Robert Connolly - Plateau. 1978 Canada

I've said it before, but it's worth repeating: Ontario in the 1970's was an extension of the US Midwest - at least from an economic perspective. And so it comes as no surprise that the music shares similarities. We've waxed on a number of times about this most unique of American made rock music. And I'll be honest, I never viewed Connolly with this lens, until a revisit of the LP a couple of years back. Wham-bam, bullseye! Get your Ethos, Dillinger, Starcastle, and October albums out and compare.

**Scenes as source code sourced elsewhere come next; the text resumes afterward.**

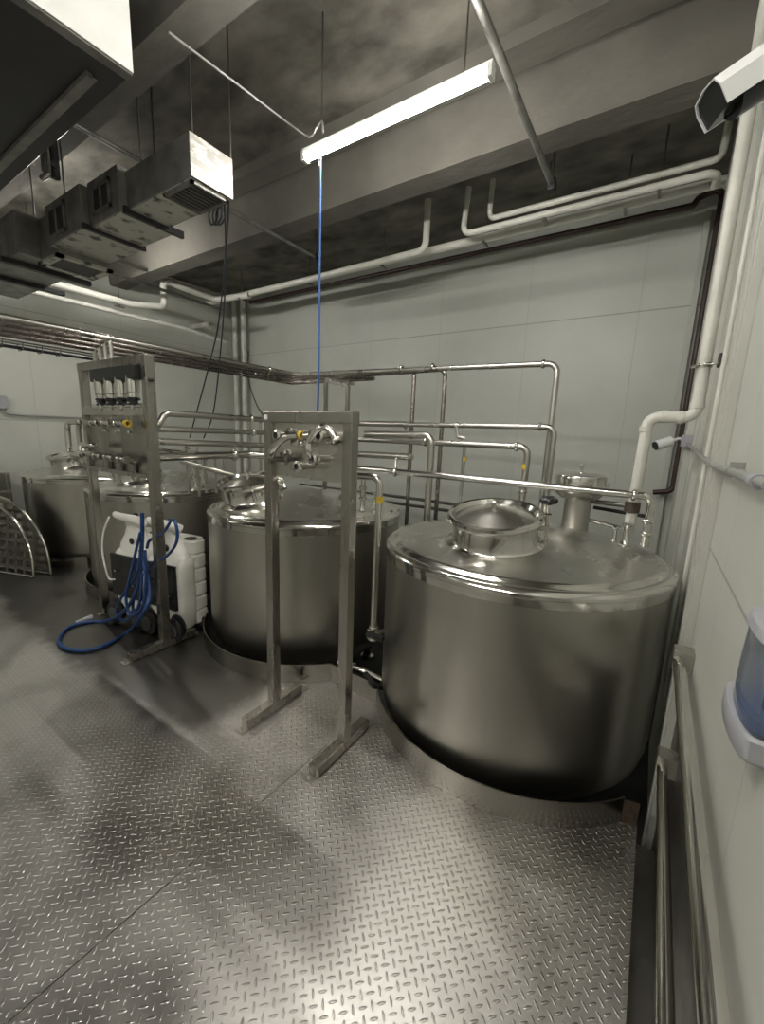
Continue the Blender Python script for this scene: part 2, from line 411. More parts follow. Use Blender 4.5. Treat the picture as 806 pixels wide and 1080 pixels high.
# header bundle: four parallel lines coming from the left foreground, turning along the back
zt = 2.19
hx = [(-3.30, 0), (-3.42, 0), (-3.54, 0), (-3.66, 0)]
ys = [3.10, 3.14, 3.18, 3.22]
top_end = [None]*4
v1 = at(434, 388, Y=3.25); v2 = at(462, 387, Y=3.22); v4 = at(589, 382, Y=3.25)
YT = 3.25
pipe('header_pipe', 'long stainless pipe, topmost line over the tanks, ending in the rightmost tall drop', [(-3.30, -2.6, 2.20), (-3.30, YT, 2.20), (v4.x, YT, 2.155), (v4.x-.012, YT, .55)], .021, 'bundle' if False else 'steel', fil=.07,
     clamps=[((v1.x-.10, YT, 2.19), X_), ((v2.x-.06, YT, 2.185), X_), ((v4.x-.10, YT, 2.157), X_), ((-3.30, 2.9, 2.2), Y_)])
for i, lab in enumerate(['second header pipe from the outer side, dropping behind the gap left of the front tank', 'third header pipe of the overhead bundle, dropping just right of its twin', 'innermost header pipe of the overhead bundle, ending by the panel stand bracket']):
    x = -3.30-.085*(i+1); y = YT-.0*(i+1); z = 2.20-.018*(i+1)
    if i == 0: pts = [(x, -2.6, z), (x, YT+.06, z), (v1.x, YT+.06, z+.0), (v1.x-.01, YT+.06, .1)]
    elif i == 1: pts = [(x, -2.6, z), (x, YT+.12, z), (v2.x, YT+.12, z+.02), (v2.x-.01, YT+.12, .1)]
    else: pts = [(x, -2.6, z), (x, YT+.18, z), (-2.4, YT+.18, z)]
    pipe('header_pipe', lab, pts, .019, 'bundle', fil=.06, clamps=[((x, 2.95-.1*i, z), Y_)])
# four drops from the bundle into the left panel stand
for i, (px, lab) in enumerate([(116, 'rightmost'), (107, 'second from the right'), (97, 'third from the right'), (88, 'leftmost')]):
    x = -3.30-.085*i; z = 2.20-.018*i
    pipe('drop_pipe', '%s of the four short pipe drops between overhead bundle and valve stand' % lab, [(x, 1.465, z+.012), (x, 1.465, 2.06)], .014, 'steel', clamps=[((x, 1.465, z), Y_)], group='short drops onto the valve stand')
# bracket stand behind the centre panel stand
bk = thing('pipe_bracket', 'thin square steel bracket holding the header pipe above the centre panel stand', 'bracket', (-2.0, 2.0, 1.2))
pa = at(344, 402, Y=2.9); pb = at(367, 407, Y=2.9)
MB().bar(pa, pb, .03, .03, .003).build('crossbar', 'frame', bk)
MB().bar((pa.x, 2.9, .9), (pa.x, 2.9, pa.z), .03, .03, .003).build('leg', 'frame', bk)
MB().bar((pb.x, 2.9, .9), (pb.x, 2.9, pb.z), .03, .03, .003).build('leg', 'frame', bk)
MB().box((pa.x+.01, 2.88, pa.z), (pa.x+.05, YT, pa.z+.03), .002).build('saddle', 'frame', bk)

# process pipes on a corner rack: run in depth from the left stand, then along the tanks
XQ = -3.0
def q(px, py, x=XQ): return at(px, py, X=x)
p1e = at(585, 450, Y=3.1)
zq1 = 1.69
pipe('process_pipe', 'upper stainless pipe with a gooseneck beside the valve stand, nearest the wall of the run', [(XQ, 1.49, 1.60), (XQ, 1.60, 1.605), (XQ, 1.66, 1.70), (XQ, 3.0, 1.70), (-2.0, 3.0, 1.70), (-1.75, 3.0, 1.70)], .024, 'steel', fil=.06,
     clamps=[((XQ, 2.42, 1.70), Y_)])
pipe('process_pipe', 'thin stainless pipe along the back ending in an elbow left of the black knob', [(XQ-.02, 1.52, 1.585), (XQ-.02, 3.12, 1.585), (-2.6, 3.12, 1.70), (p1e.x, 3.12, 1.705), (p1e.x-.01, 3.12, .6)], .020, 'steel', fil=.06,
     clamps=[((at(428, 449, Y=3.12)).xyz, X_), ((at(482, 449, Y=3.12)).xyz, X_), ((p1e.x-.10, 3.12, 1.705), X_), ((XQ-.02, 2.46, 1.585), Y_)])
p2e = at(556, 470, Y=3.0)
fit = at(551, 524, Y=3.0)
pipe('process_pipe', 'stainless pipe with yellow band turning down onto the front tank behind its manway', [(XQ+.02, 1.52, 1.50), (XQ+.02, 2.98, 1.46), (-2.3, 2.98, 1.56), (p2e.x+.01, 3.0, 1.56), (p2e.x, 3.0, 1.03)], .023, 'steel', fil=.06,
     clamps=[((p2e.x-.07, 3.0, 1.56), X_), ((at(449, 466, Y=2.98)).xyz, X_), ((p2e.x, 3.0, 1.24), Z_)], bands=[((p2e.x+.001, 3.0, 1.42), Z_)])
p3 = at(456, 459, Y=2.8)
pipe('process_pipe', 'thick stainless pipe bending down between the centre and front tanks', [at(385, 457.5, Y=2.8), (p3.x, 2.8, p3.z), (p3.x-.01, 2.8, .1)], .026, 'steel', fil=.07)
p4 = at(435, 482, Y=2.75); p4s = at(360, 483, Y=2.75)
pipe('process_pipe', 'short thick stainless pipe with a closed end right of the panel stand', [(-2.4, 2.75, p4.z-.01), p4], .026, 'steel')
p5e = at(689, 524, Y=2.6)
o5 = Vector((p5e.x, 2.6, p5e.z))
pipe('process_pipe', 'long low stainless pipe crossing above the front tank to its far outlet', [(-2.55, 2.6, 1.345), (o5.x, 2.6, o5.z), (o5.x-.005, 2.6, 1.06)], .021, 'polish', fil=.045,
     clamps=[((o5.x-.085, 2.6, o5.z), X_), ((at(417, 498, Y=2.6)).xyz, X_), ((o5.x-.003, 2.6, 1.20), Z_), ((o5.x-.003, 2.6, 1.13), Z_)])
a3 = at(491, 462, Y=2.95)
pipe('drop_pipe', 'thin upright stainless pipe with yellow band behind the front tank manway', [at(482, 450, Y=3.1), at(483, 461, Y=3.1), at(491, 462, Y=3.1), (at(491, 462, Y=3.1).x-.012, 3.1, .5)], .014, 'steel', fil=.02, bands=[((at(490, 484, Y=3.1)).xyz, Z_)])
pipe('drop_pipe', 'short thin stub tying two pipes right of the centre stand', [at(418, 484, Y=2.68), at(417, 498, Y=2.6)], .010, 'steel')
# thick pale pipe and rest of the run left of the centre stand
pipe('process_pipe', 'thick bright stainless pipe of the lower run left of the centre stand', [(XQ+.05, 1.52, 1.39), (XQ+.05, 2.35, 1.395), (-2.55, 2.9, 1.36)], .031, 'polish', fil=.05, clamps=[((XQ+.05, 2.2, 1.394), Y_)])
pipe('process_pipe', 'lowest slanting stainless pipe left of the centre stand over the centre tank lid', [at(190, 486, X=-3.12), at(252, 503, X=-2.9)], .022, 'steel')
pipe('process_pipe', 'thin pipe crossing above the tank behind the carts', [at(166, 474, X=-3.2), at(200, 478, X=-3.2), at(234, 480, X=-3.2)], .012, 'steel')
for k, (px, y0, y1) in enumerate([(197, 466, 520), (208, 470, 524), (216, 478, 520), (227, 478, 520), (236, 476, 524), (262, 440, 476), (274, 436, 520)]):
    p = at(px, y0, X=-3.16); e = at(px, y1, X=-3.16)
    pipe('riser_pipe', 'thin upright riser among the valves left of the centre stand, number %s from the left' % ['one', 'two', 'three', 'four', 'five', 'six', 'seven'][k], [(p.x, p.y, p.z), (p.x, p.y, min(e.z, 1.1))], .010 if k % 2 else .014, 'steel', clamps=[((p.x, p.y, p.z-.05), Z_)], group='upright risers behind the stands')
# dark pair of pipes low behind the gap of the tanks
for k, (a, b) in enumerate([((403, 521), (478, 532)), ((403, 528), (478, 540))]):
    A, B = at(*a, Y=3.6), at(*b, Y=3.6)
    pipe('utility_pipe', '%s of two dark pipes low behind the front tank' % ('upper', 'lower')[k], [A+Vector((-1.2, 0, 0)), (B.x+.5, 3.6, A.z-.01)], .016, 'darksteel')
# drain leg right of centre tank with yellow band
L0 = at(378, 502, Y=1.80); L1 = at(401, 503, Y=1.80); L2 = at(393, 665, Y=1.80)
pipe('process_pipe', 'bent stainless pipe with yellow band standing between centre and front tanks', [L0+Vector((-.12, .05, 0)), L0, L1, (L2.x+.004, 1.80, L2.z)], .019, 'polish', fil=.05, clamps=[((L2.x+.004, 1.8, L2.z+.02), Z_)], bands=[(at(400.5, 527, Y=1.80), Z_)])
vb = thing('drain_valve', 'black handled drain valve at the pipe foot between the two front tanks', 'valve', (L2.x, 1.9, 0))
MB().sphere((L2.x, 1.80, L2.z-.03), .035).tube([(L2.x, 1.80, L2.z-.03), (L2.x-.02, 2.05, L2.z-.10)], .022).build('valve_body', 'steel', vb)
MB().box((L2.x-.02, 1.76, L2.z-.03), (L2.x+.09, 1.79, L2.z+.0), .008).tube([(L2.x-.14, 1.95, .10), (L2.x-.02, 1.86, .12), (L2.x+.04, 1.97, .06)], .02).build('handle', 'black', vb)
pipe('drain_pipe', 'low stainless drain manifold behind the kick plate between tanks', [(-1.62, 2.0, .06), (-1.40, 1.98, .09), (-1.28, 2.02, .05)], .022, 'polish', fil=.03, clamps=[((-1.50, 1.99, .075), X_)])

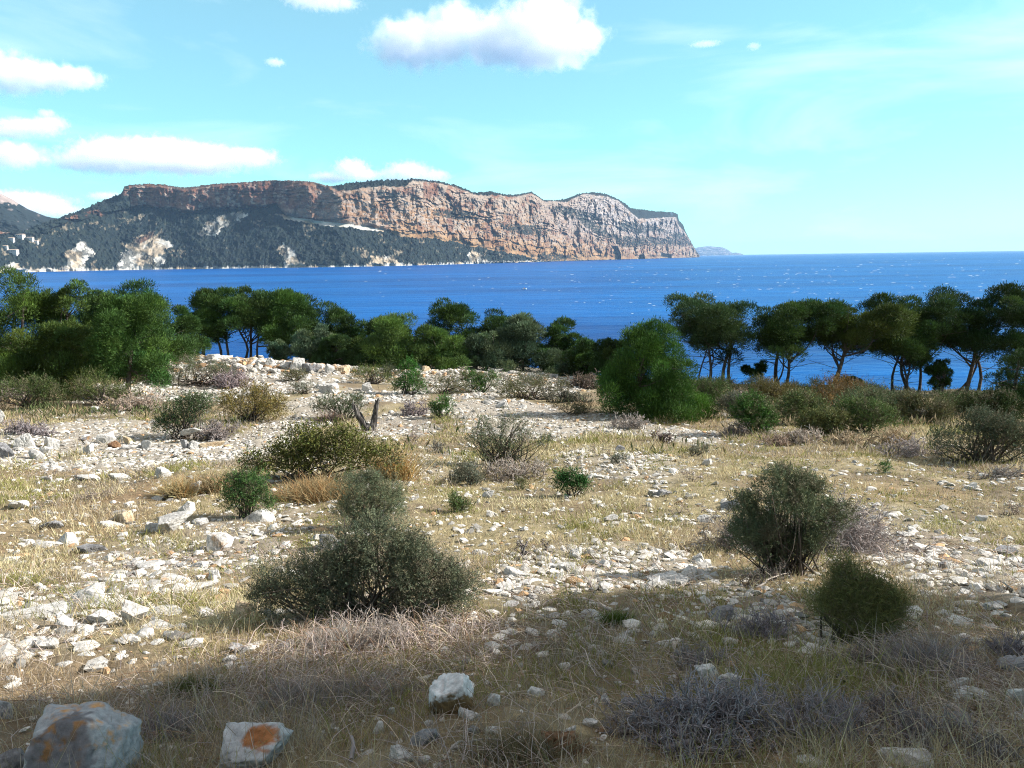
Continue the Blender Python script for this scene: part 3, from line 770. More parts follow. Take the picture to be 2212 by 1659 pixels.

Even though Connolly is standing next to a double neck guitar on the back cover, I believe his true passion is keyboards (and he's loaded with all the fun analog stuff like Mellotron, Mini Moog, and Hammond). The concept is pure 1970's space alien fantasy and comes complete with a goofy comic book (and any righteous CD label MUST reproduce this bad boy). For the album, Connolly put together two entirely different groups, each side represented. Side 1 mixes narration, female vocals, acoustic balladry and all out progressive rock that recalls Eloy's "Power and the Passion", but truthfully better. Side 2 is where Connolly hands over the guitar duties as well as brings on a male lead singer - while he focuses entirely on the keys. No question this side is the more traditional progressive rock, though the vocals tend towards the AOR side, typical of the region. Given this new outlook, I'm appreciating Robert Connolly's album more now than ever. It's the time and place.

Personal collection
LP: 1978 Tube

Single sleeve cover with a comic book, that's absolutely awesome in its goofiness. And dig that back cover with the mounds of hair and double neck! Like the Pascal Languirand's from Canada, this is an album I bought used well over 20 years ago, and could still buy one for the same price today. It really is a good album too (and still quite obscure - few seem to know about it after all these years). No reissues to date, and I've had it in the CDRWL since day 1 of the list. There isn't a year listed anywhere on the LP. However, the comic book is dated 1978, so that's generally the accepted release date for the album.